Task requirements → Copy exactly the lines from the start of the material through the line with "return vnoise(p[:, 0]". Pictures stay out of the copy.

Supplied information →
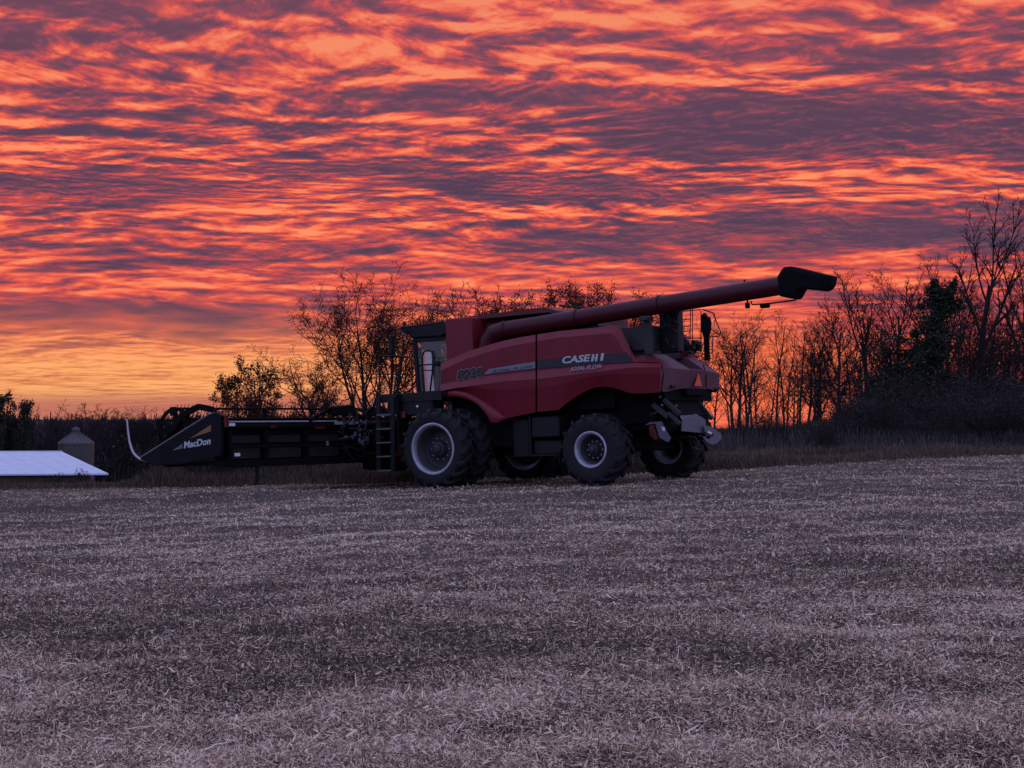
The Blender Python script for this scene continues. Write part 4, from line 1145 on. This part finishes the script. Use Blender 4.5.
def vnoise3(p, s, seed):
    return vnoise(p[:, 0] + .37 * p[:, 2] + 50, p[:, 2] + .21 * p[:, 1] + 50, s, seed)

BARE = dict(twig=1.5, trunk=.62, wander=(.05, .12, .16, .2, .22), up=(.02, .07, .06, .04, .02), kids=(12, 7, 5, 4), start=(.28, .25, .2, .15), ang=(38, 38, 40, 42), len=(.62, .52, .5, .5), rr=.6, lean=.06)
TALL = dict(twig=1.5, trunk=.5, wander=(.04, .07, .12, .18, .2), up=(.02, .09, .07, .05, .03), kids=(6, 8, 5, 4), start=(.55, .3, .2, .15), ang=(24, 34, 38, 42), len=(1.0, .38, .5, .5), rr=.7, lean=.03, tip=.3)
SLIM = dict(twig=1.5, trunk=.85, wander=(.05, .12, .18, .2, .2), up=(.03, .06, .05, .04, .02), kids=(15, 5, 4, 3), start=(.2, .2, .2, .2), ang=(42, 40, 42, 42), len=(.34, .5, .5, .5), rr=.5, lean=.08)
SPREAD = dict(twig=1.25, low=.12, trunk=.62, wander=(.08, .14, .18, .22, .24), up=(.03, .05, .03, .02, .0), kids=(9, 7, 5, 4), start=(.36, .2, .2, .1), ang=(40, 40, 42, 45), len=(.62, .55, .5, .5), rr=.6, lean=.28)
BUSH = dict(trunk=.7, wander=(.14, .2, .22, .25), up=(.02, .03, .02, .0), kids=(7, 5, 4), start=(.15, .1, .1), ang=(38, 42, 45), len=(.55, .55, .5), rr=.62, lean=.55)

def at(px, y, dz=0.0):
    x = (px - 512) / FOC * y; return Vector((x, y, nearz(x, y) + dz))
def put(root, px, y, top_row, h_model, rz, label, cat='tree', group=None):
    """stand a tree at a bearing and distance, as tall as the photograph shows it"""
    p = at(px, y); ztop = EYE + (HOR - top_row) * y / FOC; s = (ztop - p.z) / h_model
    root.location = p; root.scale = (s, s, s); root.rotation_euler = (0, 0, rz); tag(root, label, cat, group)
    return root
def height(root): return max(max(v.co.z for v in c.data.vertices) for c in root.children)

# --- single trees that stand out
t = make_tree('leafy_tree', 21, 12, .19, SPREAD, 4, (15000, .034, .11, 2.0), multi=4); HL = height(t)
put(t, 372, 90, 258, HL, 1.0, 'spreading multi-stemmed tree with sparse brown leaves, left of the combine cab')
t = make_tree('small_tree', 5, 5.5, .12, dict(SPREAD, lean=.13, low=1.0, trunk=.8, up=(.06, .12, .08, .04, 0), len=(.42, .5, .5, .5), start=(.2, .2, .2, .1)), 3, (9500, .045, .08, .9), multi=3, leaf_mat=M['leaf_brown']); 
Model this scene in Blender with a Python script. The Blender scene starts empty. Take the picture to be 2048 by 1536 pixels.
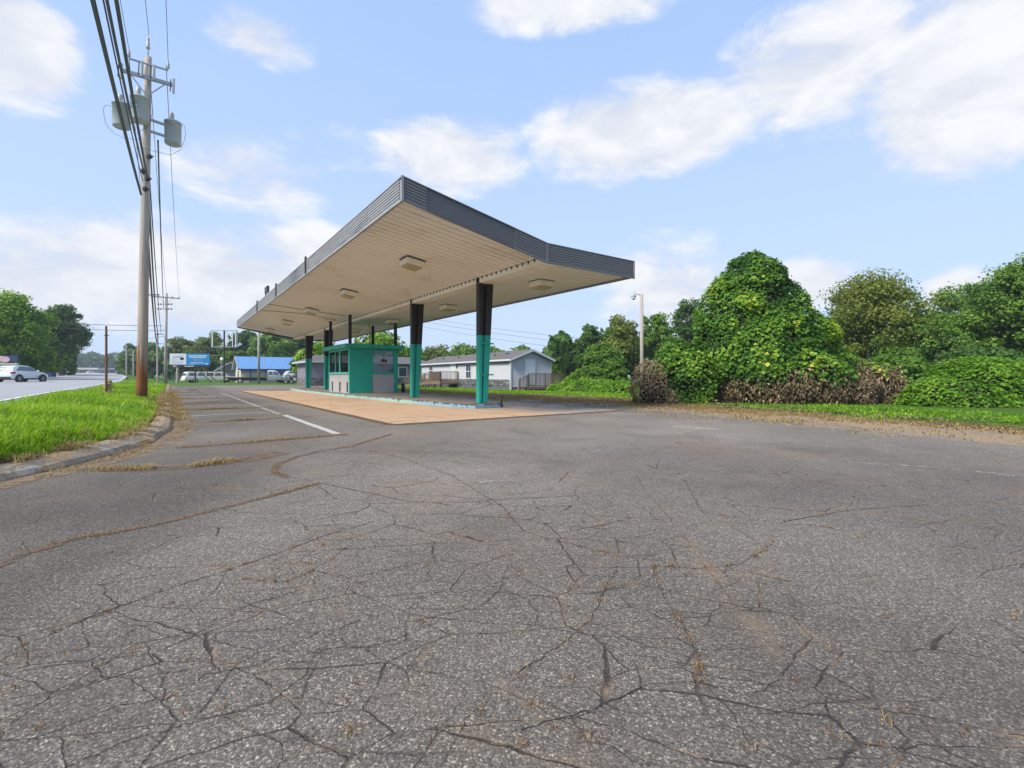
import bpy, bmesh, math, random
import numpy as np
from mathutils import Vector, Matrix, noise as mnoise
R=math.radians; PI=math.pi
rng=np.random.default_rng(7); random.seed(7)
scene=bpy.context.scene
COL=scene.collection
F=950.0; HY=752.0; CH=1.15                     # focal length in photo pixels, horizon row, camera height
TH=R(35.4); U=np.array([-math.sin(TH),math.cos(TH)]); V=np.array([math.cos(TH),math.sin(TH)]); P0=np.array([-1.236,17.153])
def W(t,s,z=0.0):                               # site frame: t along the canopy, s across it
    p=P0+U*t+V*s; return (float(p[0]),float(p[1]),float(z))
def TS(x,y):
    d=np.array([x,y])-P0; return float(d@U),float(d@V)
def G(px,py,z=0.0):
    d=(CH-z)*F/(py-HY); return ((px-1024)/F*d,d,z)
def AT(px,d,z=0.0): return ((px-1024)/F*d,d,z)
def ZP(py,d): return CH+(HY-py)*d/F

# ------------------------------------------------------------------ node helper
class NG:
    def __init__(s,nt): s.t=nt
    def n(s,typ,ins=None,**pr):
        nd=s.t.nodes.new(typ)
        for k,v in pr.items(): setattr(nd,k,v)
        for k,v in (ins or {}).items(): s.put(nd.inputs[k],v)
        return nd
    def put(s,sock,v):
        if isinstance(v,bpy.types.NodeSocket): s.t.links.new(v,sock)
        else:
            if sock.type=='RGBA' and len(v)==3: v=(*v,1)
            sock.default_value=v
    def m(s,op,a,b=None,c=None,clamp=False):
        nd=s.t.nodes.new('ShaderNodeMath'); nd.operation=op; nd.use_clamp=clamp
        for i,v in enumerate((a,b,c)):
            if v is not None: s.put(nd.inputs[i],v)
        return nd.outputs[0]
    def mix(s,f,a,b,bt='MIX'):
        nd=s.t.nodes.new('ShaderNodeMix'); nd.data_type='RGBA'; nd.blend_type=bt
        s.put(nd.inputs[0],f); s.put(nd.inputs[6],a); s.put(nd.inputs[7],b); return nd.outputs[2]
    def noise(s,vec,scale,det=4,rough=.55,dist=0):
        nd=s.n('ShaderNodeTexNoise',{'Scale':scale,'Detail':det,'Roughness':rough,'Distortion':dist})
        if vec is not None: s.put(nd.inputs['Vector'],vec)
        return nd.outputs[0]
    def vor(s,vec,scale,feat='F1',rnd=1.0):
        nd=s.n('ShaderNodeTexVoronoi',{'Scale':scale,'Randomness':rnd},feature=feat)
        if vec is not None: s.put(nd.inputs['Vector'],vec)
        return nd
    def rmp(s,v,a,b,c=0.0,d=1.0,smooth=True):
        nd=s.n('ShaderNodeMapRange',{0:v,1:a,2:b,3:c,4:d}); nd.interpolation_type='SMOOTHSTEP' if smooth else 'LINEAR'; return nd.outputs[0]
    def ramp(s,f,stops):
        nd=s.n('ShaderNodeValToRGB',{0:f}); e=nd.color_ramp.elements
        while len(e)<len(stops): e.new(.5)
        for el,(p,c) in zip(e,stops): el.position=p; el.color=(*c,1) if len(c)==3 else c
        return nd.outputs[0]
    def mapv(s,vec,rot=(0,0,0),sc=(1,1,1),loc=(0,0,0)):
        return s.n('ShaderNodeMapping',{'Vector':vec,'Rotation':rot,'Scale':sc,'Location':loc}).outputs[0]
    def attr(s,name,out='Fac'): return s.n('ShaderNodeAttribute',attribute_name=name).outputs[out]
    def bump(s,h,st=.4,dist=.02): return s.n('ShaderNodeBump',{'Height':h,'Strength':st,'Distance':dist}).outputs[0]
def newmat(name):
    m=bpy.data.materials.new(name); m.use_nodes=True; m.node_tree.nodes.clear(); return m,NG(m.node_tree)
def finish(g,shader):
    o=g.n('ShaderNodeOutputMaterial'); g.t.links.new(shader,o.inputs[0])
def pbr(g,col,rough=.7,normal=None,metal=0.0,spec=.4):
    p=g.n('ShaderNodeBsdfPrincipled',{'Base Color':col,'Roughness':rough,'Metallic':metal,'Specular IOR Level':spec})
    if normal is not None: g.put(p.inputs['Normal'],normal)
    return p.outputs[0]
def simple(name,col,rough=.65,var=.18,scale=3.0,bump=0.0,metal=0.0,stretch=(1,1,1),dirt=None,dirt_amt=.5,spec=.4):
    m,g=newmat(name)
    v=g.n('ShaderNodeTexCoord').outputs['Object']; v=g.mapv(v,sc=stretch)
    f=g.noise(v,scale,6,.65)
    c=g.mix(f,tuple(x*(1-var) for x in col),tuple(min(1,x*(1+var)) for x in col))
    if dirt:
        f2=g.rmp(g.noise(v,scale*.6,8,.7,.4),.5,.68,0,dirt_amt); c=g.mix(f2,c,dirt)
    nm=g.bump(g.noise(v,scale*9,4),bump,.01) if bump else None
    finish(g,pbr(g,c,rough,nm,metal,spec)); return m
MT={}
def M(name,*a,**k):
    if name not in MT: MT[name]=simple(name,*a,**k)
    return MT[name]

# ------------------------------------------------------------------ mesh helper
class MB:
    def __init__(s): s.v=[]; s.f=[]
    def add(s,vs,fs):
        o=len(s.v); s.v+= [tuple(map(float,p)) for p in vs]; s.f+=[tuple(i+o for i in f) for f in fs]; return s
    def box(s,c,d,rz=0,M4=None):
        x,y,z=[k/2 for k in d]; P=[(-x,-y,-z),(x,-y,-z),(x,y,-z),(-x,y,-z),(-x,-y,z),(x,-y,z),(x,y,z),(-x,y,z)]
        if M4 is not None: P=[tuple(M4@Vector(p)) for p in P]
        else:
            cr,sr=math.cos(rz),math.sin(rz); P=[(c[0]+p[0]*cr-p[1]*sr,c[1]+p[0]*sr+p[1]*cr,c[2]+p[2]) for p in P]
        return s.add(P,[(0,3,2,1),(4,5,6,7),(0,1,5,4),(1,2,6,5),(2,3,7,6),(3,0,4,7)])
    def b2(s,a,b): return s.box([(p+q)/2 for p,q in zip(a,b)],[abs(q-p) for p,q in zip(a,b)])
    def bar(s,a,b,w,h=None):                    # square bar between two points
        a=Vector(a);b=Vector(b);d=b-a; q=d.to_track_quat('Z','Y'); h=h or w
        return s.box(None,(w,h,d.length),M4=Matrix.Translation((a+b)/2)@q.to_matrix().to_4x4())
    def tube(s,pts,r,n=8,cap=True):
        pts=[Vector(p) for p in pts]; rs=r if isinstance(r,(list,tuple)) else [r]*len(pts)
        o=len(s.v); prev=None
        for i,p in enumerate(pts):
            t=(pts[min(i+1,len(pts)-1)]-pts[max(i-1,0)]).normalized()
            if prev is None: prev=t.orthogonal().normalized()
            nx=(prev-t*prev.dot(t))
            nx=nx.normalized() if nx.length>1e-6 else t.orthogonal().normalized()
            prev=nx; ny=t.cross(nx)
            for k in range(n):
                a=2*PI*k/n; q=p+(nx*math.cos(a)+ny*math.sin(a))*rs[i]; s.v.append(tuple(q))
        for i in range(len(pts)-1):
            for k in range(n):
                a=o+i*n+k;b=o+i*n+(k+1)%n; s.f.append((a,b,b+n,a+n))
        if cap: s.f.append(tuple(o+k for k in range(n))[::-1]); s.f.append(tuple(o+(len(pts)-1)*n+k for k in range(n)))
        return s
    def lathe(s,prof,c=(0,0,0),n=20):           # prof: (r,z)
        o=len(s.v)
        for r,z in prof:
            for k in range(n): a=2*PI*k/n; s.v.append((c[0]+r*math.cos(a),c[1]+r*math.sin(a),c[2]+z))
        for i in range(len(prof)-1):
            for k in range(n):
                a=o+i*n+k;b=o+i*n+(k+1)%n; s.f.append((a,b,b+n,a+n))
        s.f.append(tuple(o+k for k in range(n))[::-1]); s.f.append(tuple(o+(len(prof)-1)*n+k for k in range(n))); return s
    def prism(s,prof,w0,w1=None):               # (y,z) or (y,z,half width) outline swept across x
        n=len(prof); L=[]; Rr=[]
        for p in prof:
            hw=p[2] if len(p)>2 else w1
            lo=w0 if len(p)<=2 else -p[2]
            L.append((lo,p[0],p[1])); Rr.append((hw,p[0],p[1]))
        return s.add(L+Rr,[tuple(range(n)),tuple(range(2*n-1,n-1,-1))]+[(i,n+i,n+(i+1)%n,(i+1)%n) for i in range(n)])
    def build(s,name,mat,parent=None,smooth=False,bevel=0,seg=2):
        me=bpy.data.meshes.new(name); me.from_pydata(s.v,[],s.f); me.update()
        bm=bmesh.new(); bm.from_mesh(me); bmesh.ops.recalc_face_normals(bm,faces=bm.faces); bm.to_mesh(me); bm.free()
        if mat: me.materials.append(mat)
        o=bpy.data.objects.new(name,me); COL.objects.link(o)
        if parent: o.parent=parent
        if smooth:
            for p in me.polygons: p.use_smooth=True
        if bevel:
            b=o.modifiers.new('bevel','BEVEL'); b.width=bevel; b.segments=seg; b.limit_method='ANGLE'; b.angle_limit=R(35)
        return o
def tag(o,label=None,cat=None,group=None,kind=None):
    if label: o['label']=label
    if cat: o['category']=cat
    if group: o['group']=group
    if kind: o['kind']=kind
    return o
def thing(name,label,cat,loc=(0,0,0),rz=0,group=None):
    o=bpy.data.objects.new(name,None); COL.objects.link(o); o.location=loc; o.rotation_euler=(0,0,rz); o.empty_display_size=.2
    return tag(o,label,cat,group)
def struct(o): o['kind']='structure'; return o
def npmesh(name,verts,faces,mat,parent=None,attrs=None,face_attrs=None,smooth=False):   # faces: (n,4) or (n,3) array
    verts=np.asarray(verts,np.float32); faces=np.asarray(faces,np.int32); k=faces.shape[1]; nf=len(faces)
    me=bpy.data.meshes.new(name); me.vertices.add(len(verts)); me.vertices.foreach_set('co',verts.ravel())
    me.loops.add(nf*k); me.loops.foreach_set('vertex_index',faces.ravel())
    me.polygons.add(nf); me.polygons.foreach_set('loop_start',np.arange(0,nf*k,k,dtype=np.int32))
    if smooth: me.polygons.foreach_set('use_smooth',np.ones(nf,bool))
    me.update(calc_edges=True); me.validate()
    for nm,a in (attrs or {}).items():
        if np.ndim(a)==2:
            at=me.attributes.new(nm,'FLOAT_COLOR','POINT'); c=np.ones((len(a),4),np.float32); c[:,:3]=a; at.data.foreach_set('color',c.ravel())
        else: at=me.attributes.new(nm,'FLOAT','POINT'); at.data.foreach_set('value',np.asarray(a,np.float32))
    for nm,a in (face_attrs or {}).items():
        at=me.attributes.new(nm,'FLOAT','FACE'); at.data.foreach_set('value',np.asarray(a,np.float32))
    if mat: me.materials.append(mat)
    o=bpy.data.objects.new(name,me); COL.objects.link(o)
    if parent: o.parent=parent
    return o
def unit(a): return a/np.maximum(np.linalg.norm(a,axis=1,keepdims=True),1e-9)
def leaves(P,N,size,aspect=.8,fold=.12,down=0.0):   # arrays of leaf quads
    n=len(P); N=unit(N); r=rng.normal(size=(n,3)); r[:,2]-=down
    A=unit(r-N*np.sum(r*N,1,keepdims=True)); B=np.cross(N,A); L=np.asarray(size).reshape(-1,1)
    fo=N*L*fold
    v=np.stack([P-A*L*.5,P-A*L*.08+B*L*.5*aspect+fo,P+A*L*.5,P-A*L*.08-B*L*.5*aspect+fo],1).reshape(-1,3)
    f=np.arange(4*n).reshape(n,4); return v,f
def fbm(P,sc,seed=0.0):
    return np.array([mnoise.fractal((p[0]*sc+seed,p[1]*sc-seed,p[2]*sc+seed*.5),1.0,2.0,3) for p in P])
def text_mesh(txt,size,mat,parent,loc,rot,name='lettering',ext=.004,align='CENTER'):
    cu=bpy.data.curves.new(name,'FONT'); cu.body=txt; cu.size=size; cu.extrude=ext; cu.align_x=align; cu.align_y='CENTER'
    tmp=bpy.data.objects.new('tmp',cu); COL.objects.link(tmp); dg=bpy.context.evaluated_depsgraph_get()
    me=bpy.data.meshes.new_from_object(tmp.evaluated_get(dg)); bpy.data.objects.remove(tmp)
    me.materials.clear(); me.materials.append(mat); me.name=name
    o=bpy.data.objects.new(name,me); COL.objects.link(o); o.parent=parent; o.location=loc; o.rotation_euler=rot; return o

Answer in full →
The Blender Python script for this scene continues. Write part 4, from line 1145 on. This part finishes the script. Use Blender 4.5.
def vnoise3(p, s, seed):
    return vnoise(p[:, 0] + .37 * p[:, 2] + 50, p[:, 2] + .21 * p[:, 1] + 50, s, seed)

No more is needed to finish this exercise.